GigaAPI for GPU Parallelization
M. Suvarna, O. Tehrani
TL;DR
The paper addresses the complexity of exploiting multi-GPU systems by introducing GigaAPI, a user-space API that treats two GPUs as a single giga-GPU to ease development. It details a modular design with three capability groups—fundamental GPU operations, image/graphics processing, and theoretical complex applications—and implements CUDA kernels and an OO GigaGPU interface to demonstrate parallelism across FFT, matrix multiplication, vector operations, and image processing. Benchmark results show mixed performance: cuFFT and cuBLAS generally outperform GigaAPI on large matrices and vectors, while GigaAPI enables memory-bounded or batch-oriented tasks (notably upsampling) to scale beyond single-GPU limits.
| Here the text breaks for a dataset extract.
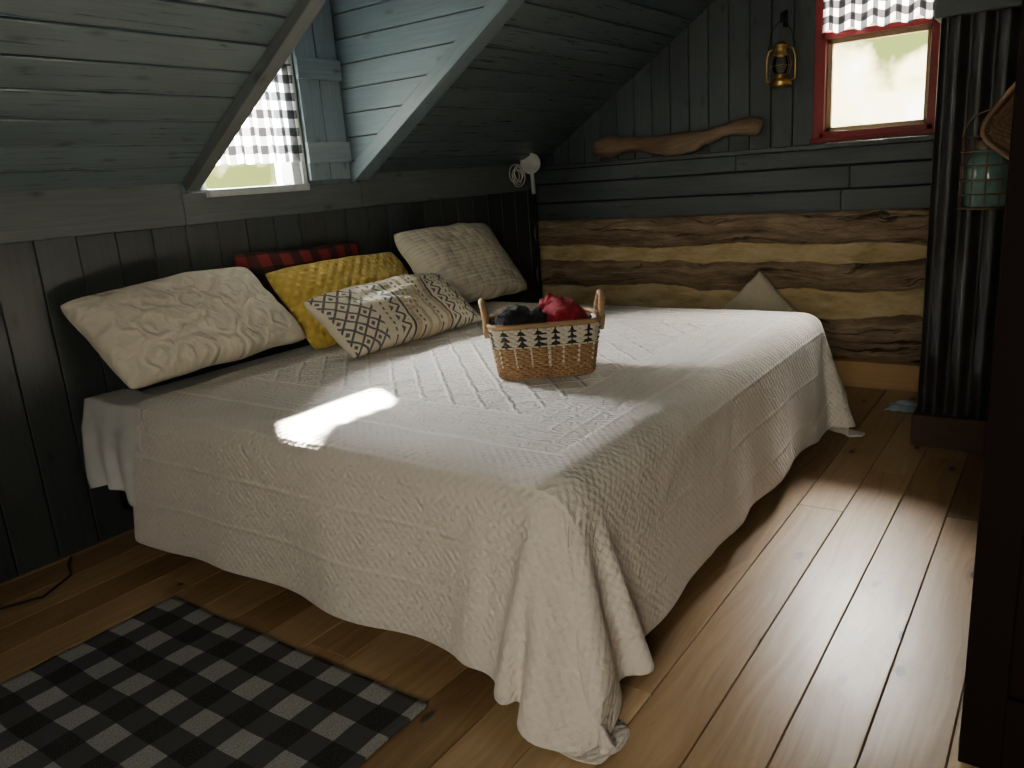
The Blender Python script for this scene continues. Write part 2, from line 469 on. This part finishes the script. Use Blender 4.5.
# far wall
hx=(1.945,2.535,1.44,2.33)
mb=MB()
def bw(lo,hi,m=1): mb.box(lo,hi,m)
bw((-.14,YF+.02,-.1),(hx[0],YF+.14,2.7)); bw((hx[1],YF+.02,-.1),(XR+.14,YF+.14,2.7))
bw((hx[0],YF+.02,-.1),(hx[1],YF+.14,hx[2])); bw((hx[0],YF+.02,hx[3]),(hx[1],YF+.14,2.7))
x=-.0
edges=[]
while x<XR: edges.append(x); x+=.128
edges.append(XR)
for a,b in zip(edges,edges[1:]):
    cuts=sorted(set([a,b]+[h for h in hx[:2] if a<h<b]))
    for p,q in zip(cuts,cuts[1:]):
        ztop=min(ZC+.02,zs(q)+.03); g0=.003 if p==a else 0; g1=.003 if q==b else 0
        c=(p+q)/2
        if hx[0]<c<hx[1]:
            mb.box((p+g0,YF,1.38),(q-g1,YF+.02,hx[2])); mb.box((p+g0,YF,hx[3]),(q-g1,YF+.02,ztop))
        else:
            mb.box((p+g0,YF,1.38),(q-g1,YF+.02,ztop))
mb.build('wall_far',[M_far,M_back],bevel=.005)
mb=MB()
mb.box((0.02,YL+.05,0),(XR,YF+.02,1.375),1)
for z0,z1 in ((1.022,1.145),(1.149,1.275),(1.279,1.375)):
    cuts=[0.02,random.uniform(1.2,2.3),XR]
    for a,b in zip(cuts,cuts[1:]): mb.box((a,YL,z0+.002),(b-.003,YL+.05,z1-.002))
mb.box((0.0,YL-.03,1.375),(XR,YF,1.402),2)
mb.build('trim_3',[M_far,M_back,M_far],bevel=.004)
def logrow(mb,z0,z1,seed,mat,depth,wob=.018):
    def edge(x,k): return noise.noise(Vector((x*1.7,k*5.1+seed,0)))*wob+noise.noise(Vector((x*6,k*3+seed,4)))*wob*.4+noise.noise(Vector((x*19,k*3+seed,4)))*.007*(1-mat)
    def fn(u,v):
        x=.02+u*3.3
        a=z0+edge(x,0); b=z1+edge(x,1)
        z=a+(b-a)*v
        bulge=depth*(max(0,math.sin(pi*v))**.5)
        y=YL+.045-bulge+noise.noise(Vector((x*3,z*14,seed)))*.016*(1 if mat==0 else .5)+noise.noise(Vector((x*1.2,z*40,seed)))*.012*(1 if mat==0 else 0)
        return (x,y,z)
    mb.grid(300,18,fn,mat,uvf=lambda u,v:(u*3.3,v*(z1-z0)+seed),rnd=seed*.13%1)
mb=MB()
logrow(mb,.83,1.035,1,0,.075,.035); logrow(mb,.56,.73,2,0,.075,.05); logrow(mb,.15,.42,3,0,.075,.04)
logrow(mb,.68,.89,4,1,.012,.004); logrow(mb,.36,.62,5,1,.012,.004)
mb.build('wall_far_logs',[M_log,M_chink],smooth=True)
mb=MB(); mb.box((.02,YL-.03,0),(XR,YL+.05,.155)); mb.build('baseboard_far',[M_base],bevel=.004)
# right, back wall
mb=MB()
y=YB
while y<YF: mb.box((XR,y+.002,0),(XR+.02,y+.158,ZC+.02)); y+=.16
mb.box((XR+.02,YB-.14,-.1),(XR+.14,YF+.14,2.7),1); mb.build('wall_right',[M_wall,M_back],bevel=.003)
bh=(2.9,4.3,.95,2.1)
mb=MB()
for m,(ya_,yb_) in ((0,(YB-.02,YB)),(1,(YB-.14,YB-.02))):
    mb.box((-.14,ya_,-.1),(bh[0],yb_,2.6),m); mb.box((bh[1],ya_,-.1),(XR+.14,yb_,2.6),m)
    mb.box((bh[0],ya_,-.1),(bh[1],yb_,bh[2]),m); mb.box((bh[0],ya_,bh[3]),(bh[1],yb_,2.6),m)
mb.build('wall_back',[M_wall,M_back])
mb=MB()
for a,b in (((bh[0],bh[2]),(bh[1],bh[2]+.05)),((bh[0],bh[3]-.05),(bh[1],bh[3])),((bh[0],bh[2]),(bh[0]+.05,bh[3])),((bh[1]-.05,bh[2]),(bh[1],bh[3])),((3.58,bh[2]),(3.62,bh[3]))):
    mb.box((a[0],YB-.1,a[1]),(b[0],YB+.01,b[1]))
mb.build('window_fill_back',[M_red],bevel=.003)  # unseen window added behind the camera to let in fill light
# ------------------------------------------------------------ windows
w1=empty('window_1')
mb=MB(); y0,y1,z0,z1=WH
mb.box((-.13,y0,z0),(.0,y0+.02,z1)); mb.box((-.13,y1-.05,z0),(.0,y1,z1)); mb.box((-.13,y0,z1-.03),(0,y1,z1))
mb.box((-.13,y0-.0,z0-.03),(.045,y1+.01,z0+.004))
mb.box((-.10,y0+.02,z1-.07),(-.06,y1-.03,z1-.03))
mb.box((0,y1,z0-.01),(.015,y1+.028,z1+.03))
mb.build('frame',[M_white],bevel=.003,parent=w1)
mb=MB(); mb.box((-.085,y0+.02,z0+.01),(-.082,y1-.03,z1-.06)); mb.build('pane',[M_glass],parent=w1)
def curtain(name,fn,W,Hh):
    mb=MB(); mb.grid(120,24,fn,0,uvf=lambda u,v:(u*W,v*Hh)); return mb.build(name,[M_curt],smooth=True)
def c1(u,v):
    y=y0-.0+u*(y1-y0); z=1.495+v*.445+ (1-v)*.003*math.sin(u*38)
    return (.028+.012*math.sin(u*40+math.sin(v*3)*.6)*(1.1-.6*v),y,z)
curtain('curtain',c1,.75,.44)
mb=MB(); mb.tube([(.028,y0-.01,1.945),(.028,y1+.0,1.945)],.006); mb.build('curtain_rod',[M_iron],smooth=True)
sh=empty('window_shutter')
mb=MB()
for a,b in ((2.812,2.945),(2.952,3.085)): mb.box((.004,a,1.40),(.026,b,2.42))
for a,b in ((1.485,1.585),(1.885,1.985),(2.3,2.39)): mb.box((.026,2.80,a),(.046,3.088,b))
mb.build('boards',[M_shut],bevel=.003,parent=sh)
w2=empty('window_2'); mb=MB(); a0,a1,b0,b1=hx
for lo,hi in (((a0-.03,b0-.02),(a0+.03,b1+.03)),((a1-.03,b0-.02),(a1+.03,b1+.03)),((a0,b0-.02),(a1,b0+.025)),((a0,b1-.03),(a1,b1+.03)),((a0,1.965),(a1,2.0))):
    mb.box((lo[0],YF-.022,lo[1]),(hi[0],YF+.13,hi[1]))
mb.box((a0-.04,YF-.04,b0-.03),(a1+.04,YF,b0-.005))
mb.build('frame',[M_red],bevel=.003,parent=w2)
mb=MB()
for lo,hi in (((a0+.03,b0+.025),(a0+.055,1.965)),((a1-.055,b0+.025),(a1-.03,1.965)),((a0+.03,b0+.025),(a1-.03,b0+.05)),((a0+.03,1.94),(a1-.03,1.965))):
    mb.box((lo[0],YF+.03,lo[1]),(hi[0],YF+.07,hi[1]))
mb.build('sash',[M_sash],bevel=.002,parent=w2)
mb=MB(); mb.box((a0+.03,YF+.05,b0+.03),(a1-.03,YF+.053,b1-.03)); mb.build('pane',[M_glass],parent=w2)
def c2(u,v):
    x=1.96+u*.56; z=1.995+v*.33+(1-v)*.012*math.sin(u*31)
    return (x,4.925+.014*math.sin(u*34+v)*(1.1-.5*v),z)
curtain('window_valance',c2,.78,.33)
mb=MB(); mb.tube([(1.93,4.925,2.32),(2.55,4.925,2.32)],.006); mb.build('valance_rod',[M_iron],smooth=True)
# ------------------------------------------------------------ corrugated partition
YC=3.93; mb=MB(); PR=.088
mb.grid(420,2,lambda u,v:(2.685+u*1.5,YC+.004+.017*math.sin(u*1.5/PR*2*pi),.15+v*1.70),0,flip=True)
mb.grid(240,2,lambda u,v:(2.685+.012*math.sin(u*.85/PR*2*pi),YC+.0+u*.90,.15+v*1.70),0)
mb.build('wall_partition_corrugated',[M_cor],smooth=True)
mb=MB(); mb.box((2.70,YC+.03,0),(4.2,YL-.01,ZC)); mb.build('wall_partition',[M_back])
mb=MB(); mb.box((2.665,YC-.03,0),(4.2,YC+.03,.15)); mb.box((2.665,YC+.03,0),(2.70,YL-.04,.15)); mb.build('baseboard_partition',[M_darkwood],bevel=.004)
mb=MB(); mb.box((2.66,YC-.04,1.85),(4.2,YC+.03,2.0)); mb.box((2.66,YC+.03,1.85),(2.70,YL-.04,2.0))
x=2.68
while x<4.1: mb.box((x+.002,YC-.01,2.0),(x+.148,YC+.03,ZC)); x+=.15
mb.build('trim_4',[M_far],bevel=.004)
# door near camera
dr=empty('door_1'); mb=MB(); dX=3.10
mb.box((dX,1.75,.01),(dX+.08,1.79,2.02)); mb.box((dX+.7,1.75,.01),(dX+.78,1.79,2.02))
for a,b in ((.01,.2),(.95,1.07),(1.90,2.02)): mb.box((dX+.08,1.75,a),(dX+.7,1.79,b))
mb.box((dX+.08,1.765,.2),(dX+.7,1.775,1.9))
mb.build('leaf',[M_door],bevel=.003,parent=dr)
mb=MB(); mb.lathe([(.001,-.05),(.02,-.05),(.028,-.035),(.02,-.02),(.01,-.015),(.01,.0)],(dX+.74,1.75,1.0),16,axis=Matrix.Rotation(-pi/2,3,'X')); mb.build('knob',[M_iron],smooth=True,parent=dr)
# ------------------------------------------------------------ bed
bed=empty('bed')
BX0,BX1,BY0,BY1,BZ=.06,2.27,1.48,3.86,.61
mb=MB(); mb.box((BX0,BY0,.33),(BX1,BY1,BZ))
mat=mb.build('mattress',[M_sheet],parent=bed)
bv=mat.modifiers.new('b','BEVEL'); bv.width=.08; bv.segments=6
mb=MB(); mb.box((BX0+.03,BY0+.03,.14),(BX1-.03,BY1-.03,.335)); mb.build('box_spring',[M_iron],bevel=.01,parent=bed)
mb=MB()
for px in (.2,1.15,2.1):
    for py in (1.6,2.65,3.7): mb.tube([(px,py,0),(px,py,.15)],.022,12)
mb.build('base_and_legs',[M_iron],parent=bed)
# loose sheet hanging at the head corner
def sheetf(u,v):
    x=.05+.40*u
    if v<.35:
        return (x,BY0+.16-.16*v/.35,BZ+.006+.004*math.sin(u*9))
    k=(v-.35)/.65
    return (x+.02*k*math.sin(u*7),BY0-.025*min(1,k*4)-.02*k-.018*k*math.sin(u*17+1.5*math.sin(k*3)),BZ+.006-.36*k*(1-.15*math.sin(u*3.1+.4))-.02*min(1,k*6))
mb=MB(); mb.grid(50,40,sheetf,0); ob=mb.build('hanging_sheet',[M_sheet],smooth=True,parent=bed); s_=ob.modifiers.new('s','SOLIDIFY'); s_.thickness=.004
# coverlet: cloth simulated over the bed volume
dx=.03; OV=.49; X0,X1=.36,BX1+OV; Y0,Y1=BY0-OV,BY1+OV
nx=int((X1-X0)/dx); ny=int((Y1-Y0)/dx)
def cf(u,v):
    x=X0+u*(X1-X0); y=Y0+v*(Y1-Y0)
    return (x,y,BZ+.018+.008*noise.noise(Vector((x*4,y*4,2))))
mb=MB(); mb.grid(nx,ny,cf,0,uvf=lambda u,v:(X0+u*(X1-X0),Y0+v*(Y1-Y0)))
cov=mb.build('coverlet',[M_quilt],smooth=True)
vg=cov.vertex_groups.new(name='pin')
vg.add([j*(nx+1)+i for j in range(ny+1) for i in range(2) if BY0+.12<Y0+j/ny*(Y1-Y0)<BY1-.12],1.0,'REPLACE')
bpy.ops.mesh.primitive_plane_add(size=8,location=(2,2,0)); fc=C.object; fc.name='tmp_floor'
fc.modifiers.new('col','COLLISION'); fc.collision.thickness_outer=.006; fc.collision.cloth_friction=20
mb=MB(); mb.box((BX0,BY0,.02),(BX1,BY1,BZ)); bc=mb.build('tmp_body',[M_iron])
bvm=bc.modifiers.new('b','BEVEL'); bvm.width=.08; bvm.segments=6
bc.modifiers.new('col','COLLISION'); bc.collision.thickness_outer=.008; bc.collision.cloth_friction=30
cl=cov.modifiers.new('cloth','CLOTH'); st=cl.settings
st.quality=7; st.mass=.5; st.tension_stiffness=18; st.compression_stiffness=14; st.shear_stiffness=5
st.bending_stiffness=.8; st.air_damping=1.2; st.vertex_group_mass='pin'
cl.collision_settings.distance_min=.006; cl.collision_settings.collision_quality=3
NF=60
cl.point_cache.frame_start=1; cl.point_cache.frame_end=NF+2
sc=C.scene
for fnum in range(1,NF+1): sc.frame_set(fnum)
dg=C.evaluated_depsgraph_get(); ev=cov.evaluated_get(dg)
nm=D.meshes.new_from_object(ev)
cov.modifiers.clear(); cov.data=nm
D.objects.remove(fc); D.objects.remove(bc)
sc.frame_set(1)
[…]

The work highlights practical challenges and design limitations, such as fixed two-GPU support, error handling gaps, and no batch processing, and argues for future improvements toward broader GPU counts and more optimized kernels to democratize parallel GPU computing.
Abstract
GigaAPI is a user-space API that simplifies multi-GPU programming, bridging the gap between the capabilities of parallel GPU systems and the ability of developers to harness their full potential. The API offers a comprehensive set of functionalities, including fundamental GPU operations, image processing, and complex GPU tasks, abstracting away the intricacies of low-level CUDA and C++ programming. GigaAPI's modular design aims to inspire future NVIDIA researchers to create a generalized, dynamic, extensible, and cross-GPU architecture-compatible API. Through experiments and simulations, we demonstrate the general efficiency gains achieved by leveraging GigaAPI's simplified multi-GPU programming model and showcase our learning experience through setup and other aspects, as we were interested in learning complex CUDA programming and parallelism. We hope that this contributes to the democratization of parallel GPU computing, enabling researchers and practitioners to unlock new possibilities across diverse domains.